## Recorded information
━━━━━━━━━━━━━━━━━━━━━━━━━━━━━━
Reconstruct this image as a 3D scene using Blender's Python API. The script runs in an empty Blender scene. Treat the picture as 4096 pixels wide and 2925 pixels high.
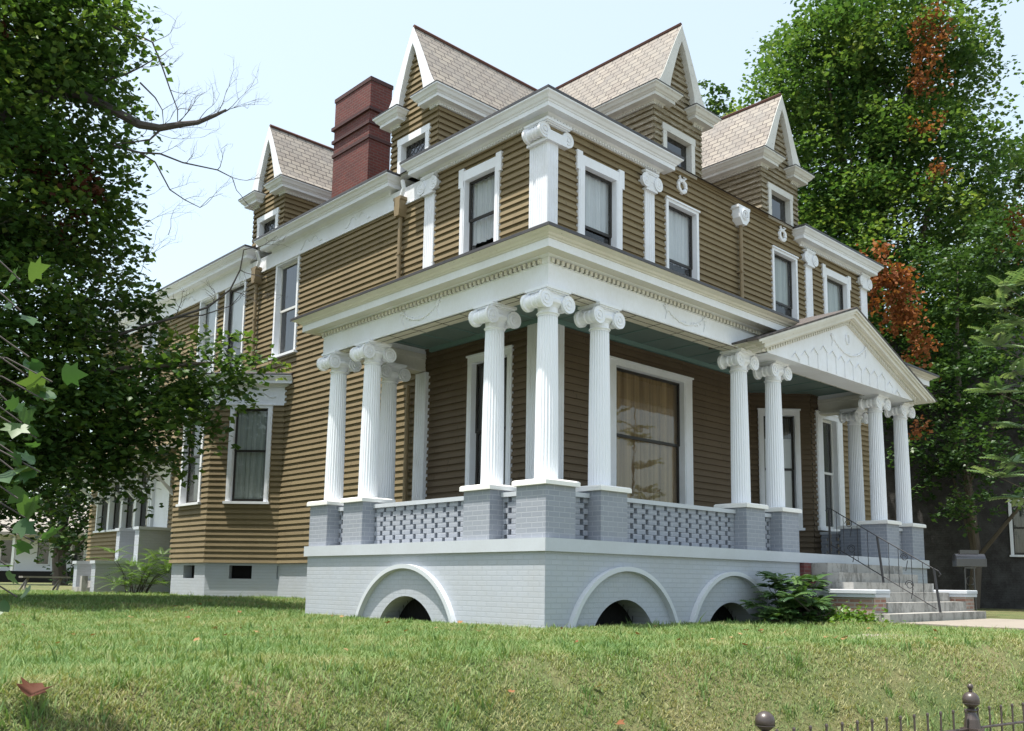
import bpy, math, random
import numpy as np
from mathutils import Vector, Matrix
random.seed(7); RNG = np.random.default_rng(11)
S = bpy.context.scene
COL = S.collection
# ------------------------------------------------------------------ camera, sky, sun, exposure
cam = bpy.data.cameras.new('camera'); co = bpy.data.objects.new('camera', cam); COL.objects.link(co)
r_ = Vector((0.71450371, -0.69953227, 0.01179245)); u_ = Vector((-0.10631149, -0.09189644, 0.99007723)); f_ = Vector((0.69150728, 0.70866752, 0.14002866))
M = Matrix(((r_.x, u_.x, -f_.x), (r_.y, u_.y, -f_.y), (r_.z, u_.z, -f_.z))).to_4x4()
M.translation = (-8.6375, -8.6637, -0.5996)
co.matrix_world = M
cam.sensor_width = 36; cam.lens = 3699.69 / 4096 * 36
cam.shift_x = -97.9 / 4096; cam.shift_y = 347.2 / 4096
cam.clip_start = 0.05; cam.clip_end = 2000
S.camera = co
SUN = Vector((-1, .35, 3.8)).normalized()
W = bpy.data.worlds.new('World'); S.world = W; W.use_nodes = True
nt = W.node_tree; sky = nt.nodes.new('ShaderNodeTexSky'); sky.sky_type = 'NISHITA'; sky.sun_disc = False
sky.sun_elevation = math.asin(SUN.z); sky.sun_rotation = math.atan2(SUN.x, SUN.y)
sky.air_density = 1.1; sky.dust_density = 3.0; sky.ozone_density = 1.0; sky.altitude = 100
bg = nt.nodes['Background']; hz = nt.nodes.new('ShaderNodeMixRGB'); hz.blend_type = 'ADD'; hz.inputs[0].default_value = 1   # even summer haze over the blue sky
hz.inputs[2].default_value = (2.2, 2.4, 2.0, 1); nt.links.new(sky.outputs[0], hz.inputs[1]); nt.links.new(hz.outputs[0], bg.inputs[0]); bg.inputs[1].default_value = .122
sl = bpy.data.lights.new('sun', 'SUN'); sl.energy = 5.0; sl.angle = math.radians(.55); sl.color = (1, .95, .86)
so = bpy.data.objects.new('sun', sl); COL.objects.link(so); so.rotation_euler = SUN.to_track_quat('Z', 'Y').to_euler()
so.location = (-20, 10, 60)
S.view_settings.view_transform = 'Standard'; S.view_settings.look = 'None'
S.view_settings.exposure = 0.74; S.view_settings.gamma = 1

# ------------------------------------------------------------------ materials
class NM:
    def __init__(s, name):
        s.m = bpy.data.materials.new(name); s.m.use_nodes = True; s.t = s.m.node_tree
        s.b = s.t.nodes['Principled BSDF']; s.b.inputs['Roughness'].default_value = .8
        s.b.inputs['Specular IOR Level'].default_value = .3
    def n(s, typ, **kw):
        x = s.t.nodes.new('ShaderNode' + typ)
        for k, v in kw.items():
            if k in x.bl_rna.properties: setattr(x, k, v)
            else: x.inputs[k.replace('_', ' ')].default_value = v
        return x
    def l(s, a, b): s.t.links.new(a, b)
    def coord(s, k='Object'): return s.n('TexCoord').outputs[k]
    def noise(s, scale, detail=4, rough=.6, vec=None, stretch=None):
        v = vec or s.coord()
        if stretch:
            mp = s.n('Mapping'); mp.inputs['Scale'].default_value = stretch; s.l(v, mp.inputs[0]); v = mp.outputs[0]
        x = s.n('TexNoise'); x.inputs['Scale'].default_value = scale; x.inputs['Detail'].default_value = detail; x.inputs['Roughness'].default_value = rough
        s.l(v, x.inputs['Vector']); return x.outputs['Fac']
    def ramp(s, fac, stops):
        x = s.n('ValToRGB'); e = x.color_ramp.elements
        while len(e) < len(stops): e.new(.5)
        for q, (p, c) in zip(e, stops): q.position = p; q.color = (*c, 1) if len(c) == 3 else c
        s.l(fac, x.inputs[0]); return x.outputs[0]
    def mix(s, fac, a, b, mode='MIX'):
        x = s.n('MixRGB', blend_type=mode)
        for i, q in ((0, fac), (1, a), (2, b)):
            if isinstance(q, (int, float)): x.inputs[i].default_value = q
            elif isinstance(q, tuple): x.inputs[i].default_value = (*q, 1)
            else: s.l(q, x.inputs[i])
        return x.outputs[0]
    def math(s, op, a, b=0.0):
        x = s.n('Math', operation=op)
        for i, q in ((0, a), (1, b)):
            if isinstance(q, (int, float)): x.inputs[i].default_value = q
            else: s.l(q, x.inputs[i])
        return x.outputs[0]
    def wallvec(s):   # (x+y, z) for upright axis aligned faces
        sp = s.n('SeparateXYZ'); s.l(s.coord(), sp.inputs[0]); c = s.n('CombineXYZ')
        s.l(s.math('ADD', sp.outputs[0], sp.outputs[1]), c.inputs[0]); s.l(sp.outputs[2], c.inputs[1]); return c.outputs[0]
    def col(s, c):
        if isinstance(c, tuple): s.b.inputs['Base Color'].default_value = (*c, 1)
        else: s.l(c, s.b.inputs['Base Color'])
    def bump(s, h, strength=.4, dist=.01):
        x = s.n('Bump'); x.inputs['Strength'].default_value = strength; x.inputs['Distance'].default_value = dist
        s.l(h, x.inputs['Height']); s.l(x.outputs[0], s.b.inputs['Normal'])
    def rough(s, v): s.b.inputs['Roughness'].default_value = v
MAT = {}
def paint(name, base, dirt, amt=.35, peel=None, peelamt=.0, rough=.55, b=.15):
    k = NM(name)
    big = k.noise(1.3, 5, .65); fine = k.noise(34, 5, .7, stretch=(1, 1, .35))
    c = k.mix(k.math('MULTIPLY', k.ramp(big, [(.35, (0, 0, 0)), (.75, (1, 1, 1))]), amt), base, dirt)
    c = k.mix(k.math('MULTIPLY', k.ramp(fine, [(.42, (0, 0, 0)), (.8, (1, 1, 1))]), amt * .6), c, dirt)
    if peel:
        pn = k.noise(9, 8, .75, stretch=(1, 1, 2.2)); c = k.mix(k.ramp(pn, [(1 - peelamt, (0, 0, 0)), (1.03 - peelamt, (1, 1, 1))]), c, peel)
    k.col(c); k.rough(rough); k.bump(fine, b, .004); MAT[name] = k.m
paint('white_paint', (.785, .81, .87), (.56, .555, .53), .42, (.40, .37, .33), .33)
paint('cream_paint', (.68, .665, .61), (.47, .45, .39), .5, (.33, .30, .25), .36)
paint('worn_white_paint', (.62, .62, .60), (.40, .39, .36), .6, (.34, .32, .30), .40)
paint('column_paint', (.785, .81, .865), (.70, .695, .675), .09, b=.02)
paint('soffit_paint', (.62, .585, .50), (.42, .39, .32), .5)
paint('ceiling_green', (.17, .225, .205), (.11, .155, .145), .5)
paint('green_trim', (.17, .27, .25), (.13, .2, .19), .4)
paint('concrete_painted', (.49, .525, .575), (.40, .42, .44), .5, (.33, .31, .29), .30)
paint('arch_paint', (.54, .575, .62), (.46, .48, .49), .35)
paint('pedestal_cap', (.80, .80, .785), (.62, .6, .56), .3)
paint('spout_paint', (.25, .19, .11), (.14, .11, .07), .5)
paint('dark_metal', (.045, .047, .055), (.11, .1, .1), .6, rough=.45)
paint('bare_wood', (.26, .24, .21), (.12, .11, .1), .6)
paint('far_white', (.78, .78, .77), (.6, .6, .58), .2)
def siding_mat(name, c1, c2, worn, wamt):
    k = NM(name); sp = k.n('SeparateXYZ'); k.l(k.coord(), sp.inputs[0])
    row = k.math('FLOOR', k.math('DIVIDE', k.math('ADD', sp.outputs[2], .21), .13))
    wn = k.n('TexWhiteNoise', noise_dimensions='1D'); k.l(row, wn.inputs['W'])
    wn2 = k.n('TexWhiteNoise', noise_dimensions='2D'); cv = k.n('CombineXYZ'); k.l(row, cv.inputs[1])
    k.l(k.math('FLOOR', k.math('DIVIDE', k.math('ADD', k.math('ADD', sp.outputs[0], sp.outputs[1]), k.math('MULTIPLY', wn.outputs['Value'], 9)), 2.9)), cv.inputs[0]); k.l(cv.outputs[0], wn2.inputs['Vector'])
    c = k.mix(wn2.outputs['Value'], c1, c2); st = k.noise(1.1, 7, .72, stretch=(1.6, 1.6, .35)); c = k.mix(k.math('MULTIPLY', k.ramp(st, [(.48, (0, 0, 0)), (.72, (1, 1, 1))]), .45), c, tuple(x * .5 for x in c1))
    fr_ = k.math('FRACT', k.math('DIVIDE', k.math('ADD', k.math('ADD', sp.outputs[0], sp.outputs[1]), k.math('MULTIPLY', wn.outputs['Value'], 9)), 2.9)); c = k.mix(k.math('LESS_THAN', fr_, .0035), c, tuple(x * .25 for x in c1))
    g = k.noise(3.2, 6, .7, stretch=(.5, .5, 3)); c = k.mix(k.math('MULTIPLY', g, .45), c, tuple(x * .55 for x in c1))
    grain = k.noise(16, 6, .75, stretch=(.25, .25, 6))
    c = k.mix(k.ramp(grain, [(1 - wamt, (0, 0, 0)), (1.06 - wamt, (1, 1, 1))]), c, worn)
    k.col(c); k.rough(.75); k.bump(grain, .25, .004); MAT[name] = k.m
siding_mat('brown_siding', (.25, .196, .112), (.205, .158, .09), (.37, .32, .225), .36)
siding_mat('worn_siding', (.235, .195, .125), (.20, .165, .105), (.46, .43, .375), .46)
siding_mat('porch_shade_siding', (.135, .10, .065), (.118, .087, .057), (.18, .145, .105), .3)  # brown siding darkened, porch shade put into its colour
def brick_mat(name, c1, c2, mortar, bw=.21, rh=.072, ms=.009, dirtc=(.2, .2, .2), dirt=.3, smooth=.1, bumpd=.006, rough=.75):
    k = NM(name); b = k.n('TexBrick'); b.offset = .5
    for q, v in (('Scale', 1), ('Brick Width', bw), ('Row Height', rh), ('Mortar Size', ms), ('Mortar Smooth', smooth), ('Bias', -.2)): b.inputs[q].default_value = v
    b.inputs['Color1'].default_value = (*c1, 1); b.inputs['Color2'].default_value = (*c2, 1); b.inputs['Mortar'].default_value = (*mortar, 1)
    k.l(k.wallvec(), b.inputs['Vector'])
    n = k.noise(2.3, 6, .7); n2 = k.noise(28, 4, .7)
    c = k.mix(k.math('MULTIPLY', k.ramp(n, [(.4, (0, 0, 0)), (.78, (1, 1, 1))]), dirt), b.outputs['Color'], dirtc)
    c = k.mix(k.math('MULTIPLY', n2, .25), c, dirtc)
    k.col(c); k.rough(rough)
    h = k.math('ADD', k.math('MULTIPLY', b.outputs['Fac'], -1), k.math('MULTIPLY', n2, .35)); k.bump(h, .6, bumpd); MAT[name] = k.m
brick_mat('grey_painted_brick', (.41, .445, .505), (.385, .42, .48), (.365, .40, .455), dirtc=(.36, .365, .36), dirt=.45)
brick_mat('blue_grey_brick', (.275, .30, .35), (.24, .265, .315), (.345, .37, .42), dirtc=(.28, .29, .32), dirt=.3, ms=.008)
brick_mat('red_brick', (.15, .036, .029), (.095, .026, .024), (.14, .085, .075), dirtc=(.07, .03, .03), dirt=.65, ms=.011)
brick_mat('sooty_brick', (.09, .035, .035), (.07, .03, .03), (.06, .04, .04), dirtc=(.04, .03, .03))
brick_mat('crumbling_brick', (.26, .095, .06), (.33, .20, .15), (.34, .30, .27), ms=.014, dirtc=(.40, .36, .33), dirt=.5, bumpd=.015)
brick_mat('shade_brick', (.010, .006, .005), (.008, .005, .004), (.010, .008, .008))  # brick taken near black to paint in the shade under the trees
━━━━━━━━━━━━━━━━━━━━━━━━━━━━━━
Repeat the listing above from its first line through the line that contains "S.view_settings.exposure = 0.74;", both included, and nothing more. Drop the pictures.

## Answer to this exercise
Reconstruct this image as a 3D scene using Blender's Python API. The script runs in an empty Blender scene. Treat the picture as 4096 pixels wide and 2925 pixels high.
import bpy, math, random
import numpy as np
from mathutils import Vector, Matrix
random.seed(7); RNG = np.random.default_rng(11)
S = bpy.context.scene
COL = S.collection
# ------------------------------------------------------------------ camera, sky, sun, exposure
cam = bpy.data.cameras.new('camera'); co = bpy.data.objects.new('camera', cam); COL.objects.link(co)
r_ = Vector((0.71450371, -0.69953227, 0.01179245)); u_ = Vector((-0.10631149, -0.09189644, 0.99007723)); f_ = Vector((0.69150728, 0.70866752, 0.14002866))
M = Matrix(((r_.x, u_.x, -f_.x), (r_.y, u_.y, -f_.y), (r_.z, u_.z, -f_.z))).to_4x4()
M.translation = (-8.6375, -8.6637, -0.5996)
co.matrix_world = M
cam.sensor_width = 36; cam.lens = 3699.69 / 4096 * 36
cam.shift_x = -97.9 / 4096; cam.shift_y = 347.2 / 4096
cam.clip_start = 0.05; cam.clip_end = 2000
S.camera = co
SUN = Vector((-1, .35, 3.8)).normalized()
W = bpy.data.worlds.new('World'); S.world = W; W.use_nodes = True
nt = W.node_tree; sky = nt.nodes.new('ShaderNodeTexSky'); sky.sky_type = 'NISHITA'; sky.sun_disc = False
sky.sun_elevation = math.asin(SUN.z); sky.sun_rotation = math.atan2(SUN.x, SUN.y)
sky.air_density = 1.1; sky.dust_density = 3.0; sky.ozone_density = 1.0; sky.altitude = 100
bg = nt.nodes['Background']; hz = nt.nodes.new('ShaderNodeMixRGB'); hz.blend_type = 'ADD'; hz.inputs[0].default_value = 1   # even summer haze over the blue sky
hz.inputs[2].default_value = (2.2, 2.4, 2.0, 1); nt.links.new(sky.outputs[0], hz.inputs[1]); nt.links.new(hz.outputs[0], bg.inputs[0]); bg.inputs[1].default_value = .122
sl = bpy.data.lights.new('sun', 'SUN'); sl.energy = 5.0; sl.angle = math.radians(.55); sl.color = (1, .95, .86)
so = bpy.data.objects.new('sun', sl); COL.objects.link(so); so.rotation_euler = SUN.to_track_quat('Z', 'Y').to_euler()
so.location = (-20, 10, 60)
S.view_settings.view_transform = 'Standard'; S.view_settings.look = 'None'
S.view_settings.exposure = 0.74; S.view_settings.gamma = 1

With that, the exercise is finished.